French PM seeks support to fight 'crushing' debt

Prime Minister Jean-Marc Ayrault Tuesday urged the French to rally behind efforts to tackle a "crushing" debt burden after an audit warned of a 43-billion-euro budget hole.

AFP


PARIS- Ayrault, outlining the new Socialist government's agenda in parliament, also admitted the crisis was "unprecedented" and said debt servicing charges had become untenable.

In Europe, the eurozone crisis still burns and at home his finance minister has just warned that French economic growth will be lower than forecast.

"The debt burden has become crushing. The state pays nearly 50 billion euros ($63 billion) to its creditors annually," Ayrault said.

"I have come here today to appeal to you and through you all French people for a mobilisation because it is not too late to react and succeed," he said, appealing for "patriotism," and adding: "An indebted France is a dependent France."

Ayrault said the aim of the belt-tightening was to have a balanced budget in 2017 as he squarely blamed the economic mess on the previous centre-right government of president Nicolas Sarkozy.

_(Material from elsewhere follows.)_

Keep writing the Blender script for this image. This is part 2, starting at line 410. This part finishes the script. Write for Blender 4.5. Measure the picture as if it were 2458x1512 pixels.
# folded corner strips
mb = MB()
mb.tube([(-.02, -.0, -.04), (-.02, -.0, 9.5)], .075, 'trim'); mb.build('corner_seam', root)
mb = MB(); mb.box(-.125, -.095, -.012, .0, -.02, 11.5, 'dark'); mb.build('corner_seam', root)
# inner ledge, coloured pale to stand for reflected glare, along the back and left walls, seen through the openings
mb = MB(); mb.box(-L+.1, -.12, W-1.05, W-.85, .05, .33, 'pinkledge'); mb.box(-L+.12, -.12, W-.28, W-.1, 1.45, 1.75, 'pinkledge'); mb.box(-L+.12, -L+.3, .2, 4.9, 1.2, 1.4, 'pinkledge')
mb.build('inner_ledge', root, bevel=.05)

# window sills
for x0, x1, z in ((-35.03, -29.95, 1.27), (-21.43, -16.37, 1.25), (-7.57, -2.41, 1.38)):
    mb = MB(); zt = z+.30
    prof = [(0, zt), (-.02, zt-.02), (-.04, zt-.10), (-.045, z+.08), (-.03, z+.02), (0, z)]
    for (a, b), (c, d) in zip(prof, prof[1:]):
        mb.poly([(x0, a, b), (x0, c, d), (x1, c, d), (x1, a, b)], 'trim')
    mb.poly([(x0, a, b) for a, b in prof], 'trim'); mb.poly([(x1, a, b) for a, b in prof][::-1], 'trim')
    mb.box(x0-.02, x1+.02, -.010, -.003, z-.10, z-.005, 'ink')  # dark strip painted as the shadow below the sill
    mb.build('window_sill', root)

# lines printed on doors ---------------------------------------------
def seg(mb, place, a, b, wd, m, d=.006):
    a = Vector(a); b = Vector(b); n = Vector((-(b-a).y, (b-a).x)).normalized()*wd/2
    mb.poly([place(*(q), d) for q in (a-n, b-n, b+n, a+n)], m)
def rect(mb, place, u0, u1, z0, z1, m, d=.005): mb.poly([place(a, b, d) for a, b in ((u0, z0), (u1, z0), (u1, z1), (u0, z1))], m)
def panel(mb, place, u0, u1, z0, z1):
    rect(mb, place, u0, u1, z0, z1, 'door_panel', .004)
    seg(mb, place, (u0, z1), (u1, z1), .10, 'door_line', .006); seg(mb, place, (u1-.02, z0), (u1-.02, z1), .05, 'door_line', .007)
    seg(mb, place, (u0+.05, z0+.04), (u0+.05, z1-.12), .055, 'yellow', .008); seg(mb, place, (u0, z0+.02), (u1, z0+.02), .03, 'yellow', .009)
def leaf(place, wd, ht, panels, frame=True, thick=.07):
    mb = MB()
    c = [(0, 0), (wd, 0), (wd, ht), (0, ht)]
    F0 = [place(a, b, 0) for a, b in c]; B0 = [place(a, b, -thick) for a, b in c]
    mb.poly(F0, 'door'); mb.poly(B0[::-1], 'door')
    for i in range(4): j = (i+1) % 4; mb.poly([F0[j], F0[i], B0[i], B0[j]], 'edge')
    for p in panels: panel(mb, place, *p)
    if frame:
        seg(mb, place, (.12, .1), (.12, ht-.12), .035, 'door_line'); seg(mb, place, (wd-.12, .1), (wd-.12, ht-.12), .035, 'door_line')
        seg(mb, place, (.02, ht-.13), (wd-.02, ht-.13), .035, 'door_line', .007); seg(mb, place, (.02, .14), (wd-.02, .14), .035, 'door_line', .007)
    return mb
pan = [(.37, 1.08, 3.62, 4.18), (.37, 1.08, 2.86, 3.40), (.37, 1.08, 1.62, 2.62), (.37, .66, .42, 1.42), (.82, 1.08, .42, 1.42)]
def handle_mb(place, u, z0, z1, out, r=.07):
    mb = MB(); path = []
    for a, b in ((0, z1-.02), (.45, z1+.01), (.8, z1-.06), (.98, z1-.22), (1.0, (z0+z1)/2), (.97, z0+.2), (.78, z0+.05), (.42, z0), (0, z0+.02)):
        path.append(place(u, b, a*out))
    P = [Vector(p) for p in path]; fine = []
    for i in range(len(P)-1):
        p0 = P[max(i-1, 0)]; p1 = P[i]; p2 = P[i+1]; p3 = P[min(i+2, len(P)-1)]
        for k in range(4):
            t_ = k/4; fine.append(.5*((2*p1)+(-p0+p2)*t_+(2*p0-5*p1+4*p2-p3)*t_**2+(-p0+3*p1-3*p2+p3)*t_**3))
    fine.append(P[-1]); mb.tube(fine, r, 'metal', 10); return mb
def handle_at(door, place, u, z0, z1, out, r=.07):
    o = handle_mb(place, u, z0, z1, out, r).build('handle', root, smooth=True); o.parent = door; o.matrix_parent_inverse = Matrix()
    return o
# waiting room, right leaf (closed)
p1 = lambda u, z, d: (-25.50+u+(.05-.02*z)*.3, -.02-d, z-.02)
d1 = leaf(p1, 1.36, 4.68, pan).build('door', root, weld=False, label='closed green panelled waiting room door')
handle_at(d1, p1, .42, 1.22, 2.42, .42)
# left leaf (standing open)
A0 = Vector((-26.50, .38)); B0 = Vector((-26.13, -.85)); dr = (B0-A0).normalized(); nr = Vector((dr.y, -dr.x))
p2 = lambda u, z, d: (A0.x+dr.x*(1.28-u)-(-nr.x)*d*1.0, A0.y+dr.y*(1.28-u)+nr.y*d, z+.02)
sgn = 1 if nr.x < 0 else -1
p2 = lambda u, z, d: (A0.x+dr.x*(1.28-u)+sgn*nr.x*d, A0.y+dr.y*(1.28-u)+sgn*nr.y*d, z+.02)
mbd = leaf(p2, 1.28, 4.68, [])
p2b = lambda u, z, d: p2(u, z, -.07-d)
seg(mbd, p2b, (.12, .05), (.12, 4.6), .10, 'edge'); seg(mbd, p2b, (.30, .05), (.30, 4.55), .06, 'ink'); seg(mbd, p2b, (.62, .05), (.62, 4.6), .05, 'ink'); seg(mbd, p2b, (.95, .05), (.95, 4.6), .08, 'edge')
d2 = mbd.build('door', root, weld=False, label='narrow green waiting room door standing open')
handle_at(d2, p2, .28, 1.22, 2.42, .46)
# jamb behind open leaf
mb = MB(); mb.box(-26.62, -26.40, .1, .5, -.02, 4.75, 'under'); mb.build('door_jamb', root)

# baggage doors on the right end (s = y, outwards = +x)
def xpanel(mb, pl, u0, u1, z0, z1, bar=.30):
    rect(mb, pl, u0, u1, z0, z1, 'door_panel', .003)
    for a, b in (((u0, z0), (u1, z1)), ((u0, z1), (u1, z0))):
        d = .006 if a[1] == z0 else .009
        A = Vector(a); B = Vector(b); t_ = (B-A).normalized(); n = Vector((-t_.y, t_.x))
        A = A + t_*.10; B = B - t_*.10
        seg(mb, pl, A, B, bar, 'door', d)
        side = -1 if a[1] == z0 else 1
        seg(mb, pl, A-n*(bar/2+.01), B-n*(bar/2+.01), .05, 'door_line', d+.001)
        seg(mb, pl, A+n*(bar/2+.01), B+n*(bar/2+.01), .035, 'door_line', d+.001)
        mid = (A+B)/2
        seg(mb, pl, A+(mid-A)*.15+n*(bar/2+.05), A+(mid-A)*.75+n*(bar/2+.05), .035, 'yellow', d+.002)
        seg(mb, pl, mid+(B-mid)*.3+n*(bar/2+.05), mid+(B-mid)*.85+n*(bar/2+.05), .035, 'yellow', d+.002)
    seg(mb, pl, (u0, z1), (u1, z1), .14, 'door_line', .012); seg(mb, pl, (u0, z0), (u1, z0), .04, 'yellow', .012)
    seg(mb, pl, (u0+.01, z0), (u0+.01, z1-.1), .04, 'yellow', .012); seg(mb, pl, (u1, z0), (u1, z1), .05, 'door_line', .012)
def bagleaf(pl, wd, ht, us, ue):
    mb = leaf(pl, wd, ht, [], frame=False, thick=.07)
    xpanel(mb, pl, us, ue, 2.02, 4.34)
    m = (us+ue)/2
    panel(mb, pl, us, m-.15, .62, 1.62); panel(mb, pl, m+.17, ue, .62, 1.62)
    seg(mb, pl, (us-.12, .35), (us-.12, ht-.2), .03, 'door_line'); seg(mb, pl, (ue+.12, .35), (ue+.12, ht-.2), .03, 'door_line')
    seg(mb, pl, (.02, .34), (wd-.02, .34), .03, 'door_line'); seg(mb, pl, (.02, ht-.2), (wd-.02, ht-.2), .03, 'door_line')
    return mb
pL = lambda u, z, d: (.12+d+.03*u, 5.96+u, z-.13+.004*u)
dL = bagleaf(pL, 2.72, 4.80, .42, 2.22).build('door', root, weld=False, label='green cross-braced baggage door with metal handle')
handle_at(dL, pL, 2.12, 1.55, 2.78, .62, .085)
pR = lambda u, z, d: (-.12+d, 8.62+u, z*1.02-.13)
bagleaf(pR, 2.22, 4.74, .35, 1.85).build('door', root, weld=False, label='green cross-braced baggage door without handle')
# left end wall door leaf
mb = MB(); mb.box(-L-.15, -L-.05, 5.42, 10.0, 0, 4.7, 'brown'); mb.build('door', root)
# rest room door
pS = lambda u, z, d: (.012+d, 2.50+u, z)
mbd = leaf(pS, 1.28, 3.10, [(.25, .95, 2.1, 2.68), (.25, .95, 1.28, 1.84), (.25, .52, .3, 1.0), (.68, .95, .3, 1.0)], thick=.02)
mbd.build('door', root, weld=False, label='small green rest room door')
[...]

Ayrault said that between 2007 and 2011, France's debt grew by 600 billion euros "to nearly 1,800 billion euros today, or 90 percent of the wealth produced annually in France."

The prime minister of President Francois Hollande, whose electoral mantra has been growth over austerity and who famously said he does not "like the rich," sought to strike a conciliatory tone, stressing he was "not an enemy of wealth."

The projected two-year shortfall of up to 43 billion euros ($54 billion) by the state auditor is what has to be covered with spending cuts and tax increases to reduce the overall public deficit by stages to targets for this year and next.

Ayrault's speech was being closely watched by voters, businesses and the right-wing opposition but also by financial markets worldwide as France along with Germany is a key player in resolving the eurozone debt crisis.

Its big public debt also means that France could become a target for bond market speculation if the eurozone's latest emergency measures do not calm things down.

The prime minister revised growth forecasts for this year to 0.3 percent from 0.5 percent and for next year to 1.2 percent from 1.7 percent.

During his election campaign, Hollande pledged to reduce public debt, the accumulation of past deficits, based on the earlier, more optimistic, forecasts. France has run budget deficits since the 1970s.

France has promised its European Union partners it will reduce the public deficit from 5.2 percent of output in 2011 to 4.5 percent at the end of this year.

Hollande had pledged to create new jobs, impose a 75-percent tax on income of more than one million euros and has already committed the government to raising the minimum wage by 2.0 percent.

The audit office said that for 2013, on the basis of a commitment of reducing the deficit to the EU ceiling of 3.0 percent of gross domestic product, widely-based taxes such as VAT sales tax or the complementary social CSG tax, would have to be raised, at least temporarily.